In January 2013, during my MA, Dr Stella Panayotova came to the Centre for Medieval Studies in Toronto as the Distinguished Visiting Scholar and I was asked to be her Research Assistant. She is Keeper of Manuscripts and Printed Books at Cambridge’s Fitzwilliam Museum. I asked if she would be willing to supervise me for a PhD on a new project I was thinking about concerning a set of sister manuscripts to the ones in Florence, the Murano choir books in Venice. It fitted perfectly with a project she had in mind and so here I am. I’ve always wanted to come to England, so that was perfect too. Everything just unfolded very naturally. I’m a big believer in ‘right liveliness’ – doing what you were meant to do – and I think it was an example of that.

What is your PhD project?

I am attempting to put the Murano Choirbooks back together. They were cut into individual folios that now exist in various collections: the Fitzwilliam Museum, London, Berlin, Paris, New York and further afield. I want to reconstruct them and also to put them into the wider social context of the time of their creation, which involves taking an interdisciplinary approach. I have to think about all kinds of elements: music, art, history, economics, palaeography and religion. I’m very aware that as an academic I look as these manuscripts but I don’t use them as the original audience would have done, but I really want to try and overcome that.

What made you choose Pembroke?

I really wanted to be in the place where the medieval period actually happened! Cambridge was also an obvious place for me because it has so much relevant material, so many of the experts in the field and it would be easy for me to get to the other locations in Europe that I need to visit. I knew that Pembroke was very supportive of art historians and it is in a great location for the Fitzwilliam Museum, where I have my supervisions. Being a part of the intellectual community here I have found it amazing to be surrounded by so many clever, engaged people who are as curious about your work as they are about their own.

IMG_7919What is an average day like for you?

I feel so lucky to be here that I want to make sure I do the best work I can. That means I often work around 10 or 12 hours each day. I am currently working on a literature review, so in the morning I get up and spend two or three hours sitting in the Rosenthal Art Library in College reading articles in Italian. I am teaching myself to read the language from scratch, which is hard work but absolutely necessary. The footnotes often lead me to further sources that I go and hunt down in the University Library, so I mostly continue reading there in the afternoon. In the evening I’ll often tackle other work-related projects, like conference abstracts. I work seven days a week, but I might only do a few hours on Saturdays and Sundays.

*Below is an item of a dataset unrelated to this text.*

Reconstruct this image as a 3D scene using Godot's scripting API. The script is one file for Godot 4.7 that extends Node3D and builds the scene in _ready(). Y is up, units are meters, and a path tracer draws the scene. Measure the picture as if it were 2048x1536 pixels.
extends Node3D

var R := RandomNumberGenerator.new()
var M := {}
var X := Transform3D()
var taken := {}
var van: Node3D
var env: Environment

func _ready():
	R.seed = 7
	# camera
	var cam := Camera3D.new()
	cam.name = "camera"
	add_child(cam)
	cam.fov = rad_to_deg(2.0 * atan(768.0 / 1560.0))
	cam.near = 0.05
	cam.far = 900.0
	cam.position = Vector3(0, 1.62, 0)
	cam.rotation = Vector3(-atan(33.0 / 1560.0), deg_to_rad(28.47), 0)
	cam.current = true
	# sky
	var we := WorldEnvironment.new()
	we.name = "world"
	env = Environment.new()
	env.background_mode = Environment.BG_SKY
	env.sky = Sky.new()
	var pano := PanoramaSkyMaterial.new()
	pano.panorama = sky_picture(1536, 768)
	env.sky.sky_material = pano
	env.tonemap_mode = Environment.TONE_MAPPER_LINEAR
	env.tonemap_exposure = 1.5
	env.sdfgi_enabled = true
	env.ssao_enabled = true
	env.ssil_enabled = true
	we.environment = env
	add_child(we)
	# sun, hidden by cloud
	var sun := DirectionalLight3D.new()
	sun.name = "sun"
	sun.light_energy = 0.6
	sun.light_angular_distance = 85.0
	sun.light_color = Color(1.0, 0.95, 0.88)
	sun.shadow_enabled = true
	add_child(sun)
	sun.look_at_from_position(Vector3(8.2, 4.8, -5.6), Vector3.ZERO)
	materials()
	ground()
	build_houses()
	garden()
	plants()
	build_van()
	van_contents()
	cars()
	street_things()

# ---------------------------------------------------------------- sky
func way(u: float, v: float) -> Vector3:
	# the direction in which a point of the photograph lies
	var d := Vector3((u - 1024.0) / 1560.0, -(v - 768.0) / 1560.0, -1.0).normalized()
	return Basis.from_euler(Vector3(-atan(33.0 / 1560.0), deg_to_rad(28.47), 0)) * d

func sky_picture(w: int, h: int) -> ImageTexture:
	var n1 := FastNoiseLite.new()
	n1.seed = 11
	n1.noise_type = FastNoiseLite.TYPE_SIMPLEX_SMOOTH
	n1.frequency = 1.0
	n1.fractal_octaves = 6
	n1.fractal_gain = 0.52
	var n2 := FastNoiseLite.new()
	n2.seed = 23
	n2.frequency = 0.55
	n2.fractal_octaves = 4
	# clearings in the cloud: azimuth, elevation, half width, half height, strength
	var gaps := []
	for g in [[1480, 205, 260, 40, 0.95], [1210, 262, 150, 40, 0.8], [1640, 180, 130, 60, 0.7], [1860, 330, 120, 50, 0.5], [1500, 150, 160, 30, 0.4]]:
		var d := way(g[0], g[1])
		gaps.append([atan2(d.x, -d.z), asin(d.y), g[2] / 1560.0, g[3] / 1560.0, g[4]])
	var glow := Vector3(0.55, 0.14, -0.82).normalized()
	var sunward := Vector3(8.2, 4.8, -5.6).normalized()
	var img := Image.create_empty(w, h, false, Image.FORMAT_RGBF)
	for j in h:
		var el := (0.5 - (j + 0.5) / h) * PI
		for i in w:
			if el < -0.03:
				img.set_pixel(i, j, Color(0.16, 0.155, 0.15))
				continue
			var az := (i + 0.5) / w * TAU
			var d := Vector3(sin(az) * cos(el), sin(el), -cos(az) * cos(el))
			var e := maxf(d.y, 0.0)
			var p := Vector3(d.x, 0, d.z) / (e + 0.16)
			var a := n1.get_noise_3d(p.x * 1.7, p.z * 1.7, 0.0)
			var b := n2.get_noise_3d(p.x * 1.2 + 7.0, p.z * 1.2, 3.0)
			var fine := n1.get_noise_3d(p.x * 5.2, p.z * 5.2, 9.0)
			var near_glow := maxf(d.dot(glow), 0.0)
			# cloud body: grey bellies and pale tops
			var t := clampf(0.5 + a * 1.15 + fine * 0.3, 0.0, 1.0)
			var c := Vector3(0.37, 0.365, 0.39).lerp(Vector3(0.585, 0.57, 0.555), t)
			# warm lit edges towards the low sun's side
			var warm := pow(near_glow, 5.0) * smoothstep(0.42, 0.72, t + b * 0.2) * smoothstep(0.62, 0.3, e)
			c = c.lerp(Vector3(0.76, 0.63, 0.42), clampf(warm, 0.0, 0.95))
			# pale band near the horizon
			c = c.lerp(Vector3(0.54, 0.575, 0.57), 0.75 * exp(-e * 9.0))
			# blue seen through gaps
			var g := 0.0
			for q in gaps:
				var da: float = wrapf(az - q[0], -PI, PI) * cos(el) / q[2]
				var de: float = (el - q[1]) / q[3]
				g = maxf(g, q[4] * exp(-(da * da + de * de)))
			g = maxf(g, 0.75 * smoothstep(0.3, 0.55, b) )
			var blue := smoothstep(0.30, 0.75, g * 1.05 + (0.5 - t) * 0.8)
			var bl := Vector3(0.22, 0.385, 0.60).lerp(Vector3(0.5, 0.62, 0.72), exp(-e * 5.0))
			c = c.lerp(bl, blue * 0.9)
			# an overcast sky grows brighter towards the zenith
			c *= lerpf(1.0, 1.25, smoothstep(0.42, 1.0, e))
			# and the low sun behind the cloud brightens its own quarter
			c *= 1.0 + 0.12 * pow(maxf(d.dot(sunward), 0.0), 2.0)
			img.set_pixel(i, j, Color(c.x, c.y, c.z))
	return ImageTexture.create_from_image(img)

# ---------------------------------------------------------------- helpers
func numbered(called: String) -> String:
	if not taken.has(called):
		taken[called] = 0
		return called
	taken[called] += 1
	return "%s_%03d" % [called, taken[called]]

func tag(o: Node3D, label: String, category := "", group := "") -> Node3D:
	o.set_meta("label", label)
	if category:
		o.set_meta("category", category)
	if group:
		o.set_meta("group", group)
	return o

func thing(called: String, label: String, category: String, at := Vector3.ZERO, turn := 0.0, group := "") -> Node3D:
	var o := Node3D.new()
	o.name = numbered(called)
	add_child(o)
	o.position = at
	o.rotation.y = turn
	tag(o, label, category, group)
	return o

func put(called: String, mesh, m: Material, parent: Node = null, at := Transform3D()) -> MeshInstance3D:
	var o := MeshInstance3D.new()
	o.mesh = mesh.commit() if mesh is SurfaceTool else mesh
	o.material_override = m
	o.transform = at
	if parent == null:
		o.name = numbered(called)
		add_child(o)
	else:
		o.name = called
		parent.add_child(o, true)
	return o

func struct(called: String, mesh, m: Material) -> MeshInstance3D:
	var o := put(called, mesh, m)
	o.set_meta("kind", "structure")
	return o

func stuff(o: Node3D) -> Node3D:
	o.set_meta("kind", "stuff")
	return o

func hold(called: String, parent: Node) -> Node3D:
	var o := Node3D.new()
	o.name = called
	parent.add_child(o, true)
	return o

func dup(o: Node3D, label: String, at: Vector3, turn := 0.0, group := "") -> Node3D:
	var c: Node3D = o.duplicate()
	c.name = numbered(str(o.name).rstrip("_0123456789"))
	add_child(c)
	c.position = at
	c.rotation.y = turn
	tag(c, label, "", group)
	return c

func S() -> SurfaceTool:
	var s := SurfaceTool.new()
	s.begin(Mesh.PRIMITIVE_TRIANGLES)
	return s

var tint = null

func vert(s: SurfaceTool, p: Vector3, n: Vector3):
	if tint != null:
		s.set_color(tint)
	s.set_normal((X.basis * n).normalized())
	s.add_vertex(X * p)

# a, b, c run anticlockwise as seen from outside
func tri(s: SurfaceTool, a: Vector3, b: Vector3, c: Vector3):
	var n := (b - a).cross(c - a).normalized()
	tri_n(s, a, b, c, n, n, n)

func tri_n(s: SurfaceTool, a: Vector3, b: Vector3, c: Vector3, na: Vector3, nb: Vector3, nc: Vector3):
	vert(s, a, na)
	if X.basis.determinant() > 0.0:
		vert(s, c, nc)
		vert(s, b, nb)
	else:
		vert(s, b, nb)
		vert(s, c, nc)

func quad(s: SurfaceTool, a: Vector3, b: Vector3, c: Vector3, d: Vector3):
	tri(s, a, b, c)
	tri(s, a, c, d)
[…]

What motivates you in your work?

I work on two artists in particular: Cristoforo Cortese and an artist that we know only as the Murano Master. I’m sure Cortese never imagined that 700 years after he died some plucky Canadian girl would be devoting all of her energy to understanding his work! But I want to pull his narrative forward, to keep the story going. That’s what we are all doing – trying to contribute to knowledge and together build something that really matters. I aspire to produce work like scholars such as Professor Evelyn Welch, Mirella Levi D’Ancona and my supervisors Dr Stella Panayotova and Dr Donal Cooper. In the meantime I’m just thrilled to be here doing what I love in the most incredible environment surrounded by the most supportive people.